:: Data ::

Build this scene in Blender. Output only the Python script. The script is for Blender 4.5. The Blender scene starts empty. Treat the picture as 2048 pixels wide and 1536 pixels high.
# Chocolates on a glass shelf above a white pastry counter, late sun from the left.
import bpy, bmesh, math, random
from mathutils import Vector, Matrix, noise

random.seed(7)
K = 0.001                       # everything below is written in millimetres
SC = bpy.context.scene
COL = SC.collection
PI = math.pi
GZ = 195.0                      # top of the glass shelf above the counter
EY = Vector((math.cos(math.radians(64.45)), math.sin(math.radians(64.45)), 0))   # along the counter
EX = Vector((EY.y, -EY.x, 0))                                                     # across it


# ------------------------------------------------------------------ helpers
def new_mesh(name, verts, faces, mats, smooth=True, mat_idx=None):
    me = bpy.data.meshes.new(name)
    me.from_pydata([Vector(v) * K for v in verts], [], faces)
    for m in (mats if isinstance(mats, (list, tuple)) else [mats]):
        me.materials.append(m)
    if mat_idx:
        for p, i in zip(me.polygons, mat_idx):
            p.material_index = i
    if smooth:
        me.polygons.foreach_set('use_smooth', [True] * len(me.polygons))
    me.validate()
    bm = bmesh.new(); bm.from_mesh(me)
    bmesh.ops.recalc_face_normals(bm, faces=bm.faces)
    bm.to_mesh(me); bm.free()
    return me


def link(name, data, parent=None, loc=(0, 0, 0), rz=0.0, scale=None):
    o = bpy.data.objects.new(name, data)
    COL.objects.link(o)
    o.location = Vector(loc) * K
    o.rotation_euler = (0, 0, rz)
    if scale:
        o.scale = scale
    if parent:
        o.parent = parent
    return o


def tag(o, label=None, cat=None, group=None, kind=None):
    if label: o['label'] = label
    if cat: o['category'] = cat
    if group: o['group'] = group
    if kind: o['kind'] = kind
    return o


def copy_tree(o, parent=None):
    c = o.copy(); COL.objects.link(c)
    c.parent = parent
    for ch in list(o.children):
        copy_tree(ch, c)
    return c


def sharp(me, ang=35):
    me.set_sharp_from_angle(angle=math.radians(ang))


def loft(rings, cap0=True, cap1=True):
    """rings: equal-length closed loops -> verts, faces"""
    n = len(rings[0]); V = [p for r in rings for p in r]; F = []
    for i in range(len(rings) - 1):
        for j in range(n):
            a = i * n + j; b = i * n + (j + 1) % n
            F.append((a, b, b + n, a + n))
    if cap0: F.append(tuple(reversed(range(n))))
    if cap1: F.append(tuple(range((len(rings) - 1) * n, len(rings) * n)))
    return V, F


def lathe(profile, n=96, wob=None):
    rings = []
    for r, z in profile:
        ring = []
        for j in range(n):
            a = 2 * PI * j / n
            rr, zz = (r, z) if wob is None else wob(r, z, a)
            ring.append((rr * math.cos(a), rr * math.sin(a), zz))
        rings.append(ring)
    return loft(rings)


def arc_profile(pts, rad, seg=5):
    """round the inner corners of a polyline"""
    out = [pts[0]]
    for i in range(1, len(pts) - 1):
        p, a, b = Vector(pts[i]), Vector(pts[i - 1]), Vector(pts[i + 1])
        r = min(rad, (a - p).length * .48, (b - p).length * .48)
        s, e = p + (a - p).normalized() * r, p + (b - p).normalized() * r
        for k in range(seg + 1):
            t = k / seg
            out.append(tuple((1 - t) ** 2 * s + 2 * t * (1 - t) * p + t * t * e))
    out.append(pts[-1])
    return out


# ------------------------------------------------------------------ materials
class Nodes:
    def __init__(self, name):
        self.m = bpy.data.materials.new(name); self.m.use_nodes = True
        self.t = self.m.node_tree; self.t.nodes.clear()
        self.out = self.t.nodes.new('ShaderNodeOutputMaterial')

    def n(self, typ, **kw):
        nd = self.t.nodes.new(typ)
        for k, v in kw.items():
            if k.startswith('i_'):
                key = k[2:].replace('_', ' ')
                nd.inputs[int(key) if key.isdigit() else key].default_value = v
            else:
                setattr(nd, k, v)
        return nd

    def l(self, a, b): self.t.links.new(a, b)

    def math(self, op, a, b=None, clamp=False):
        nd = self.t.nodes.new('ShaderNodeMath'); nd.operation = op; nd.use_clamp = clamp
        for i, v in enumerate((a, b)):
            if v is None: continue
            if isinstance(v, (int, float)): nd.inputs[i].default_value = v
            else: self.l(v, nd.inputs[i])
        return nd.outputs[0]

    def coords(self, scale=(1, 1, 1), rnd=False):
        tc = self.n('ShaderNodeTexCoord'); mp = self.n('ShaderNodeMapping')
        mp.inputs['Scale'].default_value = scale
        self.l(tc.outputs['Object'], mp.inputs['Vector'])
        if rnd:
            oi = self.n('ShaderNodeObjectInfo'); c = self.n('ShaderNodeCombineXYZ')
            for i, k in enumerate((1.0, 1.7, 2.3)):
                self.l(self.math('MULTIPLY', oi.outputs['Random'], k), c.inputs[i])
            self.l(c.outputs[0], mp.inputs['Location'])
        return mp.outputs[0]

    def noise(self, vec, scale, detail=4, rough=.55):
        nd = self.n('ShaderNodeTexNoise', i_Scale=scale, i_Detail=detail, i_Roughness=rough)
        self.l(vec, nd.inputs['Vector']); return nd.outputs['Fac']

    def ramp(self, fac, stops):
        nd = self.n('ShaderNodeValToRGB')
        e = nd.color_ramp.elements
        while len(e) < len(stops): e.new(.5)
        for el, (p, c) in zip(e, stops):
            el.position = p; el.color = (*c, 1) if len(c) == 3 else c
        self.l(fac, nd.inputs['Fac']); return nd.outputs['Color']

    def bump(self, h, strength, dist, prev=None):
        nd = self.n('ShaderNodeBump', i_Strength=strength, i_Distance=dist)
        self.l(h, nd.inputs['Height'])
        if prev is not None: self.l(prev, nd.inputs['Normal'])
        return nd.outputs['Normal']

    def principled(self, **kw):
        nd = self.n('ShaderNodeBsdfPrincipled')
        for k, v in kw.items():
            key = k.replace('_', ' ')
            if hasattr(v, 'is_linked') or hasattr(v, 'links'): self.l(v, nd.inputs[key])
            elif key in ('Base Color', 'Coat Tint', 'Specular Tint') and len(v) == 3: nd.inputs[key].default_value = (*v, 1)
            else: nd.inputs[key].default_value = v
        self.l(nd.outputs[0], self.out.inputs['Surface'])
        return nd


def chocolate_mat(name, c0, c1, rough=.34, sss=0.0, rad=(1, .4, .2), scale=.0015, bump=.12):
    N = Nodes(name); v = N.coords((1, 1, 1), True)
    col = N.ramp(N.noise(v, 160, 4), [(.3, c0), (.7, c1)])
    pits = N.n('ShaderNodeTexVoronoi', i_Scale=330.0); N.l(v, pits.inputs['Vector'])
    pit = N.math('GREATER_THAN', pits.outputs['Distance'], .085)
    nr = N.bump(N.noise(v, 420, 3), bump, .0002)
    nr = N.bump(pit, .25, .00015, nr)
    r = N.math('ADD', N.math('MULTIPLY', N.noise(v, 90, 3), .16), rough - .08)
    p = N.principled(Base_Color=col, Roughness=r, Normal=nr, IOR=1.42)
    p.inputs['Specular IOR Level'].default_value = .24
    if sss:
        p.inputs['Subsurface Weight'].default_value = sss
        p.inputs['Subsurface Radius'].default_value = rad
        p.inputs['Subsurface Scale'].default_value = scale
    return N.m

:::
:: Data ::

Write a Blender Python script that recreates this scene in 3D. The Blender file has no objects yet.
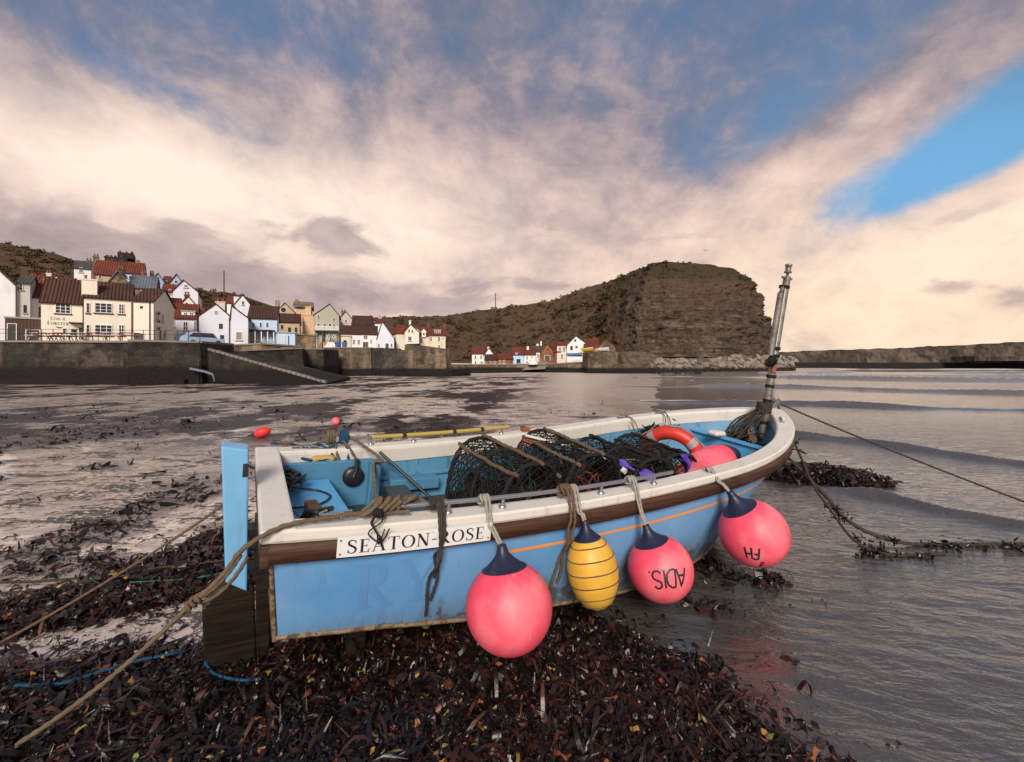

:::

**The task**
Transcribe the lines above from the one with "Build this scene" through the one with "from mathutils import Vector, Matrix, noise". Include both ends and leave out every other line.

**Answer to the task**
Build this scene in Blender. Output only the Python script. The script is for Blender 4.5. The Blender scene starts empty. Treat the picture as 2048 pixels wide and 1536 pixels high.
# Chocolates on a glass shelf above a white pastry counter, late sun from the left.
import bpy, bmesh, math, random
from mathutils import Vector, Matrix, noise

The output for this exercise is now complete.